First things first: I work for the Times, though I've never met Mr. Cecchini. And I've written admiringly of some of the distillers he mentions in his piece, including Tuthilltown, Breuckelen, and Kings County, in this space over the past year. It's hard not to love people who spend their free time making alcoholic beverages. But there's a difference between praising their efforts and lauding the outcomes.

I have yet to sample a craft whiskey that comes close even to Jim Beam's most basic offering, the four-year-old White Label, let alone its small-batch bourbons like Knob Creek, Basil Hayden's, or Booker's.

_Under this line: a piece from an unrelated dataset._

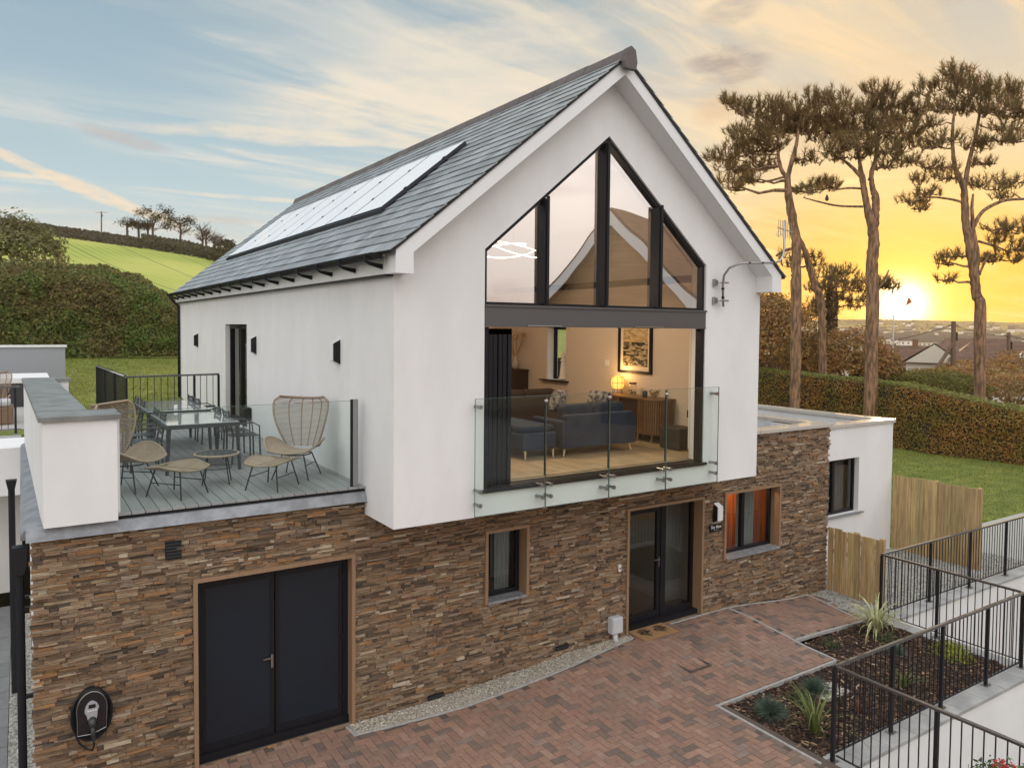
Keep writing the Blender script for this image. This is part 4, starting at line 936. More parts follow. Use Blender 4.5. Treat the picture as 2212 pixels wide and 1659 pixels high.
railing('railing', [(9.93,-.66),(20.5,-.70)], RZ0, RZ1, [0,1.75,3.35,4.95,6.6,8.3,10.0], 'long black metal railing in front of the gravel and lawn at the far right')
railing('railing', [(9.93,-.71),(9.93,-3.09)], RZ0, RZ1, [1.02], 'short black metal railing along the far end of the bark bed')
railing('terrace_railing', [(-2.20,8.2),(-.36,8.42)], 3.06, 4.25, [.0,1.33,1.84], 'black metal railing across the back of the terrace deck', sp=.125)
railing('terrace_railing', [(-2.21,8.26),(-2.38,12.9)], 3.06, 4.27, [1.5,3.1,4.6], 'black metal railing running back along the lawn steps behind the deck', sp=.115)

# ================================================================== GROUND NEAR THE HOUSE
GV = [(-.25,.63),(1.34,.50),(2.48,.51),(3.33,.55),(4.36,.70),(4.84,.78)]
def gy(x):
    if x < GV[0][0] or x > GV[-1][0]: return .95
    for (a, b_), (c, d) in zip(GV[:-1], GV[1:]):
        if a <= x <= c: return b_+(d-b_)*(x-a)/(c-a)
def in_drive(x, y):
    if not (-4.3 < x < 7.36 and -8.2 < y < gy(x)-.03): return False
    if y < -1.40 and x > 4.50: return False
    return True
def herring(mb, x0, y0, x1, y1, test, c=.116):
    nx, ny = int((x1-x0)/c), int((y1-y0)/c); g_ = .0035
    for i in range(-1, nx+1):
        for j in range(-1, ny+1):
            k = (i-j) % 4
            if k == 0: a, b_, d, e = i, j, i+2, j+1
            elif k == 3: a, b_, d, e = i, j, i+1, j+2
            else: continue
            X0, Y0, X1, Y1 = x0+a*c+g_, y0+b_*c+g_, x0+d*c-g_, y0+e*c-g_; cx_, cy_ = (X0+X1)/2, (Y0+Y1)/2
            if not (test(cx_, cy_)): continue
            z = zg(cx_, cy_)+u(-.0025,.0025); tx, ty = u(-.01,.01), u(-.01,.01)
            def zz(px, py): return zg(px,py)-zg(cx_,cy_)+z+(px-cx_)*tx+(py-cy_)*ty
            e_ = .005
            o_ = [(X0,Y0),(X1,Y0),(X1,Y1),(X0,Y1)]; i_ = [(X0+e_,Y0+e_),(X1-e_,Y0+e_),(X1-e_,Y1-e_),(X0+e_,Y1-e_)]
            vs = [(p,q,zz(p,q)-.012) for p,q in o_]+[(p,q,zz(p,q)-.003) for p,q in o_]+[(p,q,zz(p,q)) for p,q in i_]
            mb.add(vs, [(8,9,10,11)]+[(q,(q+1)%4,4+(q+1)%4,4+q) for q in range(4)]+[(4+q,4+(q+1)%4,8+(q+1)%4,8+q) for q in range(4)])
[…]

When it comes to the craft food movement, one of the operating assumptions is that smaller is better. Corporate ownership and large-scale production are not only karmically bad, but they guarantee an inferior product. Two guys carving up meat in a rented kitchen, we're told, will always do better than Oscar Mayer.

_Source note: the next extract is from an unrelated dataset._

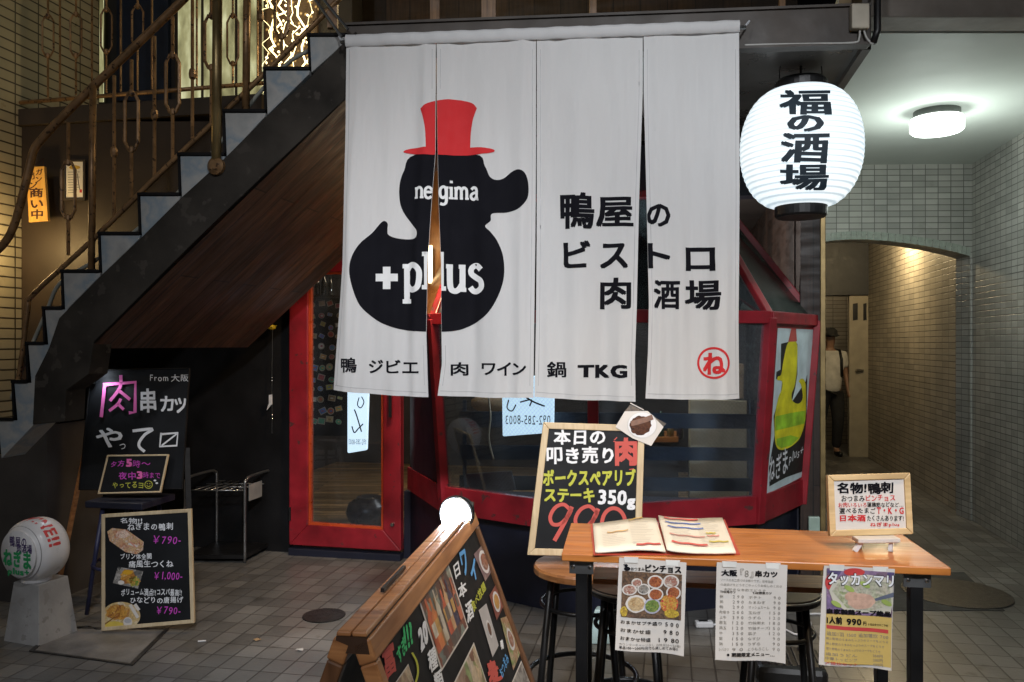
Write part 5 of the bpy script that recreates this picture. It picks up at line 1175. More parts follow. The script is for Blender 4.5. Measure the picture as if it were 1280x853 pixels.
def pm_(quad):
    P = [PE.hit(*c) for c in quad]; tw = (quad[1][0]-quad[0][0]); 
    def f(x, y, l): return PE.hit(x, y, pbow((x-quad[0][0])/tw, (y-quad[0][1])/(quad[3][1]-quad[0][1]))+.002+.0005*l)
    return f
def cell(ox, oy, k): return lambda x0, y0, x1, y1, sk=0: [(ox+x0/k, oy+y0/k), (ox+x1/k, oy+(y0+sk)/k), (ox+x1/k, oy+(y1+sk)/k), (ox+x0/k, oy+y1/k)]
q4 = [(774, 697), (858, 703), (854, 817), (769, 809)]
t, _ = poster(q4, 'white poster with a photo of small snack bowls, leftmost on the table edge'); a = Art(); c_ = cell(760, 690, 6.56)
a.poly([(760+x/6.56, 690+y/6.56) for x, y in ((118, 155), (606, 182), (596, 552), (106, 522))], food('snack table photo', [(.12, .07, .05), (.2, .12, .07), (.07, .05, .04)], 90), 1)
bw = [(236, 250, 44, 36, 'fish'), (176, 308, 62, 44, 'fish'), (292, 302, 52, 44, 'dark'), (388, 244, 66, 55, 'meat'), (516, 240, 66, 55, 'fish'), (390, 345, 64, 52, 'meat'), (536, 330, 60, 56, 'meat'), (230, 420, 86, 70, 'tan'), (362, 438, 72, 62, 'green'), (500, 420, 76, 70, 'redf'), (520, 500, 60, 34, 'yel'), (130, 480, 30, 40, 'yel')]
fm = {'fish': food('pale fish bowl', [(.55, .42, .35), (.3, .1, .07), (.6, .55, .48)], 120), 'dark': food('dark shell bowl', [(.1, .1, .1), (.35, .33, .3), (.18, .12, .08)], 120), 'meat': food('red meat bowl', [(.3, .07, .03), (.42, .15, .06), (.2, .05, .03)], 130), 'tan': food('tan stew cup', [(.5, .35, .18), (.55, .42, .25), (.4, .25, .12)], 110), 'green': food('green bean bowl', [(.12, .22, .05), (.25, .3, .08), (.08, .15, .04)], 140), 'redf': food('red relish', [(.55, .05, .06), (.5, .25, .05), (.6, .4, .1)], 110), 'yel': food('yellow petals', [(.6, .45, .06), (.5, .35, .05), (.35, .22, .05)], 120)}
for i, (x, y, rx, ry, k) in enumerate(bw):
    if k not in ('yel', 'redf'): a.ell(760+x/6.56, 690+y/6.56, rx/6.56, ry/6.56, paper if k != 'green' else mat('lilac bowl', (.4, .4, .5), .4), 2+i*.06, 24, wob=.03 if k == 'tan' else 0)
    f_ = .8 if k not in ('yel', 'redf') else 1
    a.ell(760+x/6.56, 690+y/6.56, rx*f_/6.56, ry*f_/6.56, fm[k], 3+i*.06, 20, wob=.05)
grid_cut(a, 3.5).build('snack_photo', pm_(q4), t, smooth=True)
a = Art(); a.ell(784, 711, 4, 2.6, ink, 1); a.ell(782.6, 707, 2.2, 2, ink, 1, 12); a.poly([(780.5, 704.5), (779, 706), (781, 706.6)], ink, 1)
a.text('おつまみ', None, ink, 1, .01, quad=c_(188, 124, 300, 152, 4)); a.text('ピンチョス', None, ink, 1, .05, quad=c_(306, 100, 600, 162, 12))
for i, (s1, s2) in enumerate((('おまかせプチ盛り', '500'), ('おまかせ盛', '980'), ('おまかせ特盛', '1980'))):
    y = 546+i*62; a.text(s1, None, ink, 1, .012, .08, quad=c_(104-i*2, y, 440 if i == 0 else 350, y+30, 22)); a.text(s2[0]+' '+s2[1]+' '+s2[2:], None, ink, 1, .012, .05, quad=c_(470 if i == 0 else 415 if i == 2 else 455, y+24, 578, y+58, 8))
a.text('カウンターチャージなし お味見20〜50種!', None, gi, 1, .0, quad=c_(92, 722, 590, 744, 26)); a.text('単品100〜200円!何でも楽しめてお得!!', None, ink, 1, .01, quad=c_(92, 746, 568, 770, 24))
grid_cut(a, 3.5).build('lettering', pm_(q4), t, smooth=True)
q4 = [(896, 703), (984, 706), (980, 826), (893, 821)]
t, _ = poster(q4, 'white price list poster in two columns, middle one on the table edge'); a = Art(); c_ = cell(880, 700, 6.56)
a.text('大阪', None, ink, 1, .045, quad=c_(142, 78, 272, 130, 4)); a.text('『8』', None, gi, 1, .0, quad=c_(298, 70, 404, 144, 4)); a.text('串カツ', None, ink, 1, .04, quad=c_(420, 84, 600, 138, 6))
for i in range(3): a.text(['ソースのお二度づけお断りです。是非当店', 'の串揚げをどうぞごゆっくりお楽しみくださ', 'お好きな本数でどうぞ'][i], None, gi, 1, -.008, quad=c_(136+(i == 2)*30, 150+i*38, 565+(i == 1)*70-(i == 2)*60, 172+i*38, 14))
a.text('THE肉カツ', None, ink, 1, .02, quad=c_(132, 246, 258, 268, 4)); a.text('THE野菜カツ', None, ink, 1, .02, quad=c_(398, 256, 552, 278, 4))
L1 = ['豚', '鶏', '鴨', '肉巻き', '上牛', '豚玉', '鶏玉', '牛', '豚', '鶏', 'レバカツ']; V1 = ['290', '290', '290', '200', '390', '120', '120', '350', '150', '150', '90']; L2 = ['ポテト', 'たまねぎ', 'マッシュルーム', '玉ねぎ', 'うずら', '竹輪明太', '竹輪チーズ', '茄子', 'なすび', 'うずら', 'とうもろこし']; V2 = ['90', '90', '90', '150', '120', '180', '150', '120', '90', '90', '90']
for i in range(11):
    y = 284+i*41.4; o_ = -i*1.2
    a.text(L1[i], None, gi, 1, .004, quad=c_(130+o_, y, 130+o_+min(78, 28*len(L1[i])), y+24, 2)); a.text(' '.join(V1[i]), None, gi, 1, 0, quad=c_(236+o_, y+2, 324+o_, y+26, 2))
    a.text(L2[i], None, gi, 1, .004, quad=c_(366+o_, y+6, 366+o_+min(170, 34*len(L2[i])), y+30, 3)); a.text(' '.join(V2[i]), None, gi, 1, 0, quad=c_(540+o_+(30 if len(V2[i]) < 3 else 0), y+10, 624+o_, y+34, 2))
a.text('※期間限定メニュー…', None, ink, 1, .03, quad=c_(178, 735, 570, 768, 12)); grid_cut(a, 3.5).build('lettering', pm_(q4), t, smooth=True)
q4 = [(1030, 707), (1118, 711), (1111, 835), (1021, 827)]
t, _ = poster(q4, 'yellow lower half poster with a hot pot photo, rightmost on the table edge'); K6 = lambda x, y: (1015+x/6.09, 700+y/6.09); c_ = cell(1015, 700, 6.09)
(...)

This is, of course, ridiculous. Large-scale production is about finding a happy, replicable medium and sticking with it; craft-scale production is about entrepreneurship, experimentation, and variety. As in any endeavor, some entrants will be better than others, and some will fail miserably. When it comes to buying software, we'd hesitate before picking up a CD-ROM packaged in a box with a hand-written logo; why do we do the opposite when it comes to food?

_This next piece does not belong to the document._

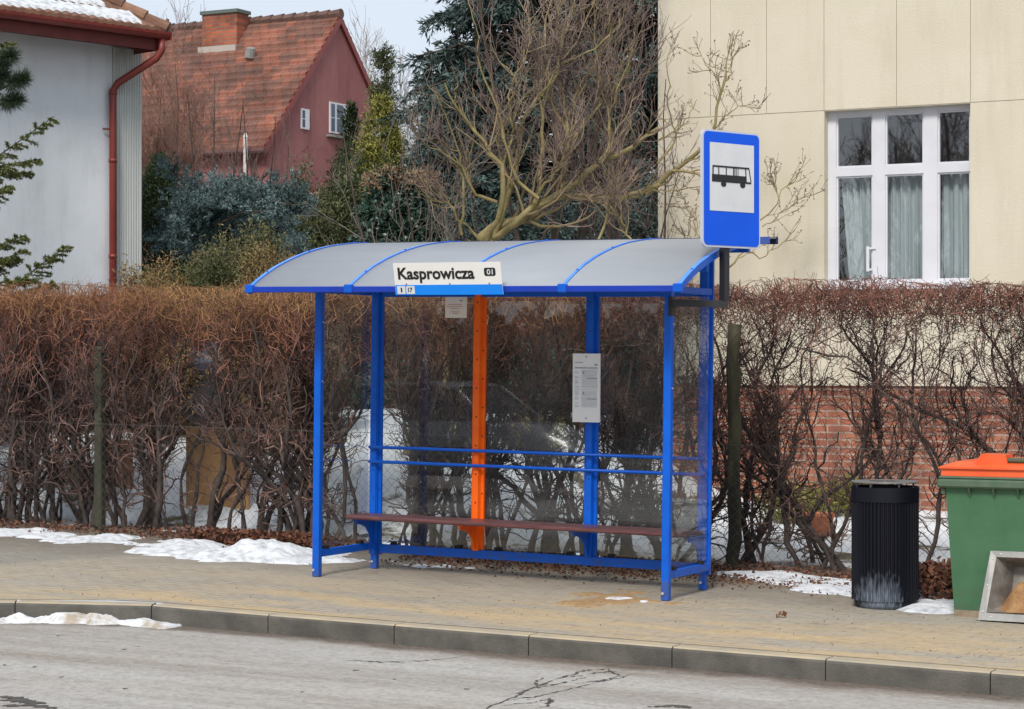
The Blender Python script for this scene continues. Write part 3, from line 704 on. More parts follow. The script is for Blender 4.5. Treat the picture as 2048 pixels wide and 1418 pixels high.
b_ = MB(); nrow = 19; rr = random.Random(4)
for side in (0, 1):
    for i in range(nrow):
        f0, f1 = i/nrow, (i+1)/nrow+.012
        def P_(f, up):
            y = YE-.12+(YR-YE+.12)*f; z = ZE-.10+(ZR-ZE+.10)*f+up
            return (y if side == 0 else 2*YR-y), z
        ya, za = P_(f0, .085); yb, zb = P_(f1, .01); yc, zc = P_(f0, .0)
        xe = GX+.06; xw = -27; nseg = 44
        vs = []
        for j in range(nseg+1):
            x = xw+(xe-xw)*j/nseg; jz = rr.gauss(0, .007)
            vs += [(x, yc, zc), (x, ya, za+jz), (x, yb, zb)]
        b_.add(vs, [((j*3+q_, j*3+3+q_, j*3+4+q_, j*3+1+q_) if side == 0 else (j*3+1+q_, j*3+4+q_, j*3+3+q_, j*3+q_)) for j in range(nseg) for q_ in (0, 1)])
rroof = under(b_.build('roof', M['orangetile']), rh)
b_ = MB()
for i in range(32): b_.tube([(GX+.08-i*.31, YR, ZR+.06), (GX+.08-i*.31-.34, YR, ZR+.045)], [.12, .095], 8)
under(b_.build('ridge_tiles', mat('ridge_tile', (.09,.05,.04), .8, (.16,.09,.07), 4)), rroof)
b_ = MB()
for y0_, y1_ in ((YE-.12, YR), (2*YR-YE+.12, YR)):
    z0_, z1_ = ZE-.10, ZR
    b_.add([(GX+.02, y0_, z0_-.16), (GX+.02, y1_, z1_-.16), (GX+.02, y1_, z1_+.03), (GX+.02, y0_, z0_+.03), (GX+.075, y0_, z0_-.16), (GX+.075, y1_, z1_-.16), (GX+.075, y1_, z1_+.03), (GX+.075, y0_, z0_+.03)],
           [(0,1,2,3), (7,6,5,4), (0,4,5,1), (3,2,6,7), (1,5,6,2), (0,3,7,4)])
under(b_.build('verge_board', M['redtrim']), rroof)
b_ = MB(); b_.tube([(-27, YE-.16, ZE-.12), (GX+.1, YE-.16, ZE-.14)], .06, 8); b_.tube([(-17.5, YE-.1, ZE-.2), (-17.5, YE+.04, ZE-.5), (-17.5, YE+.04, 3)], .05, 8)
under(b_.build('gutter', mat('dark_gutter', (.10,.04,.04), .6)), rroof)
M['chbrick'] = brick_mat('chimney_brick', (.44,.11,.045), (.24,.07,.04), (.20,.13,.10), .25, .085, .012, 2.2)
b_ = MB(); b_.box(-20.52, -19.55, 27.18, 27.66, 8.6, 9.74, 0); b_.box(-20.56, -19.51, 27.14, 27.70, 9.74, 9.82, 1)
b_.box(-20.56, -19.51, 27.06, 27.70, 8.6, 8.98, 2)
under(b_.build('chimney', [M['chbrick'], mat('chimney_cap', (.10,.13,.12), .8), mat('chimney_flashing', (.42,.36,.32), .8)]), rroof)
b_ = MB(); v_ = at(505, 97, 26.9); b_.tube([(v_[0], 26.8, 8.62), (v_[0]+.06, 26.75, 8.82)], [.13, .10], 10); under(b_.build('roof_vent', M['steel']), rroof)
for (ya, yb, za, zb, nm) in ((27.36, 28.12, 6.87, 7.57, 2), (26.19, 26.51, 6.85, 7.30, 1)):
    b_ = MB(); b_.box(GX, GX+.03, ya-.0, yb+.0, za-.0, zb+.0); fr = under(b_.build('window', M['pvc']), rh)
    b_ = MB(); st = (yb-ya)/nm
    for p0_, p1_ in (((.03, .13),) if nm == 1 else ((.05, .20), (.29, .56))):
        b_.box(GX+.03, GX+.036, ya+p0_, ya+p1_, za+.04, (za+zb)/2-.012); b_.box(GX+.03, GX+.036, ya+p0_, ya+p1_, (za+zb)/2+.012, zb-.04)
    under(b_.build('pane', mat('house_pane', (.055,.075,.12), .15, spec=.8)), fr)
b_ = MB(); b_.box(GX+.0, GX+.12, 27.25, 28.3, 6.77, 6.82); under(b_.build('sill', M['steel']), rh)
v_ = at(491, 275, 24.4); b_ = MB(); b_.tube([(v_[0], 24.4, 3), (v_[0], 24.4, float(v_[2]))], .048, 8); b_.tube([(v_[0], 24.4, float(v_[2])), (v_[0], 24.4, float(v_[2])+.10)], [.06, .02], 8)
tag(b_.build('flue_pipe', mat('pale_pipe', (.55,.52,.50), .5)), 'slim pale flue pipe standing before the red house eave', 'pipe')
# low white-edged shed roof and red car colour glimpsed over the shrubs
sh = thing('garden_shed', 'low shed with red snow-dusted roof in front of the red house', 'shed', (-17.5, 20, 0))
a_ = at(283, 345, 20); c_ = at(520, 352, 20)
b_ = MB(); b_.box(a_[0]-.5, c_[0]-.4, 20, 22.5, 0, 4.6); under(b_.build('wall', mat('shed_wall', (.30,.27,.24), .9, (.2,.17,.15), 3)), sh)
b_ = MB(); x0, x1 = a_[0]-.7, c_[0]-.3; b_.add([(x0,19.7,4.55),(x1,19.7,4.55),(x1,22.8,5.0),(x0,22.8,5.0),(x0,19.7,4.68),(x1,19.7,4.68),(x1,22.8,5.13),(x0,22.8,5.13)], [(3,2,1,0),(4,5,6,7),(0,1,5,4),(2,3,7,6),(0,4,7,3),(1,2,6,5)])
under(b_.build('roof', mat('shed_roof', (.30,.05,.05), .7, (.55,.5,.5), 1.3, lo=.5, hi=.62)), sh)

# ================================================================== BUS SHELTER
L_, D_, H_ = 3.013, .811, 2.27
sh_ = thing('bus_shelter', 'blue steel bus shelter with glass walls and curved grey roof', 'bus shelter', (0, 0, 0), (0, SLOPE, 0))
def spart(mb, name, m, parent=None, smooth=False, label=None):
    o = mb.build(name, m, parent or sh_, smooth)
    if label: o['label'] = label
    return o
# front posts: square tube, rounded corners
for x in (0, L_):
    b_ = MB(); b_.bbox(x-.030, x+.030, -.030, .030, 0, 2.40, .006)
    p = spart(b_, 'front_post', M['blue'])
    b_ = MB()
    b_.tube([(x-.012, -.031, .055), (x-.012, -.040, .055)], .011, 8)
    b_.tube([(x+.031, .0, 2.02), (x+.036, 0, 2.02)], .008, 8); b_.tube([(x+.031, .0, 1.55), (x+.036, 0, 1.55)], .006, 8)
    b_.split('bolt', M['bolt'], p)
# roof profile
PROF = [(-.54, 2.262), (-.50, 2.290), (-.46, 2.312), (-.36, 2.362), (-.2, 2.432), (0, 2.500), (.15, 2.543), (.3, 2.580), (.45, 2.611), (.6, 2.637), (.8, 2.662), (1.0, 2.682), (1.2, 2.695), (1.38, 2.704)]
def rz(y): return float(np.interp(y, [p[0] for p in PROF], [p[1] for p in PROF]))
M['bluescrew'] = mat('blue_screw', (.002,.03,.25), .4)
# rear mullions: hat section, with legs below
def mullion(x, m, name, z0=.20, leg=False):
    b_ = MB(); zt = rz(D_)-.03
    w2 = .055
    prof = [(-w2, .020), (-w2, -.004), (-.030, -.004), (-.022, -.040), (.022, -.040), (.030, -.004), (w2, -.004), (w2, .020)]
    b_.prism(prof, lambda u, w_, t: (x+u, D_+w_, t), z0, zt)
    for z in np.arange(.35, 2.2, .23): b_.box(x-.006, x+.006, D_-.0415, D_-.040, z, z+.012, 1); b_.tube([(x+.040, D_-.004, z+.08), (x+.040, D_-.009, z+.08)], .006, 6, 1)
    o = spart(b_, name, [m, M['rubber'] if m is M['orange'] else M['bluescrew']])
    # seat bracket: arm under the seat with a curved gusset
    b_ = MB()
    gus = [(-.04, .425), (-.30, .425), (-.30, .385), (-.22, .378), (-.15, .350), (-.10, .30), (-.07, .24), (-.04, .20)]
    b_.prism(gus, lambda u, w_, t: (x+t, D_+u, w_), -.006, .006); b_.box(x-.03, x+.03, D_-.31, D_-.03, .413, .425)
    spart(b_, 'seat_bracket', m, o)
    if leg:
        b_ = MB(); b_.bbox(x-.028, x+.028, D_-.028, D_+.028, 0, zt, .006); lg = spart(b_, 'rear_leg', M['blue'])
        b_ = MB(); b_.tube([(x-.006, D_-.029, .06), (x-.006, D_-.037, .06)], .011, 8); spart(b_, 'bolt', M['bolt'], lg)
    return o
mullion(.045, M['blue'], 'rear_mullion', .12, True); mullion(L_/3, M['orange'], 'rear_mullion').__setitem__('label', 'orange rear upright')
mullion(2*L_/3, M['blue'], 'rear_mullion'); mullion(L_-.045, M['blue'], 'rear_mullion', .12, True)
# bottom rails, top rails
b_ = MB(); b_.bbox(.10, L_-.10, D_-.022, D_+.022, .135, .205, .004); spart(b_, 'bottom_rail', M['blue'])
b_ = MB(); b_.bbox(.10, L_-.10, D_-.02, D_+.02, 2.24, 2.29, .004); spart(b_, 'top_rail', M['blue'])
for x in (0, L_):
    b_ = MB(); b_.bbox(x-.018, x+.018, .031, D_-.045, .155, .215, .004); spart(b_, 'side_bottom_rail', M['blue'])
    b_ = MB(); b_.bbox(x-.018, x+.018, -.44, D_-.045, 2.25, 2.30, .004)
    b_.prism([(-.36, 2.30), (-.30, 2.30), (-.30, 2.355), (-.345, 2.345)], lambda u, w_, t: (x+t, u, w_), -.01, .01); spart(b_, 'side_top_rail', M['blue'])
# lean rails
for z in (.885, 1.005):
    b_ = MB(); b_.tube([(.02, D_-.068, z), (L_-.02, D_-.068, z)], .0135, 10)
    for x in (.045, L_/3, 2*L_/3, L_-.045): b_.box(x-.012, x+.012, D_-.06, D_-.035, z-.008, z+.008)
    spart(b_, 'lean_rail', M['blue'], smooth=True)
# glass panels
for xa, xb in ((.06, L_/3-.02), (L_/3+.02, 2*L_/3-.02), (2*L_/3+.02, L_-.06)):
    b_ = MB(); b_.quad((xa, D_+.026, .215), (xb, D_+.026, .215), (xb, D_+.026, 2.235), (xa, D_+.026, 2.235)); g = spart(b_, 'rear_glass', M['glass'])
    b_ = MB()
    for x in (xa+.16, xb-.16): b_.box(x-.025, x+.025, D_-.0, D_+.024, .206, .232)
    b_.split('glass_clamp', M['rubber'], g)
for x in (0, L_):
    b_ = MB(); b_.quad((x, .05, .235), (x, D_-.05, .235), (x, D_-.05, 2.235), (x, .05, 2.235)); g = spart(b_, 'side_glass', M['glass'])
    b_ = MB()
    for y in (.12, D_-.16): b_.box(x-.02, x+.02, y-.03, y+.03, .216, .240)
    b_.split('glass_clamp', M['rubber'], g)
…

This faith in the little guy is particularly pervasive in micro-distilling; you hear it all the time. Perhaps it is because craft distilling is such a clear outgrowth of craft brewing—where, with a few exceptions, mass-produced beer really is garbage. Indeed, many craft distillers were once brewers: Tom Potter, co-founder of Brooklyn Brewery, is about to open a gin distillery.

Unfortunately, just because Big Beer makes bad beer doesn't mean the same goes for distilling (particularly when it comes to whiskey; I'll set aside problematic quaffs like rum). Jim Beam is owned by Fortune Brands, a $7.5 billion megacorporation based in suburban Chicago that also makes golf gear. But I have yet to sample a craft whiskey that comes close even to Jim Beam's most basic offering, the four-year-old White Label, let alone its small-batch bourbons like Knob Creek, Basil Hayden's, or Booker's. Four Roses is owned by Japan's enormous Kirin Brewing, but its Mariage is possibly the best bourbon sold in America.

The reason the big guys keep turning out great products is that most of them began as craft products, long before "craft" was popular. Eventually the industry merged, and outside corporations took over. But these new owners recognized the importance of quality in a way that never occurred in brewing or meat processing; Fortune, for example, wisely let the Beam family and its allies retain creative control over the distilling process. Kirin resurrected Four Roses as a premium brand after it had languished for decades under domestic ownership.

There's also the issue of skill. Brewing is a young man's game: It's relatively easy to master the basic techniques involved. The key is to be industrious (you've got to make a lot of beer) and exceedingly, constantly creative. Distilling and aging whiskey, on the other hand, takes decades to master—which is why Four Roses's Jim Rutledge and Heaven Hill's Parker Beam, two of the greatest whiskey distillers alive, are both quite long in the tooth.

That's not to say that, decades from now, the guys behind Tuthilltown or Kings County won't be celebrated distillers, mentioned in the same sentence as Rutledge or Beam. But it does mean that for now, we should appreciate them the way we would a rock band just emerging from its bassist's garage: full of promise and passion, but with a long way to go before they make a hit.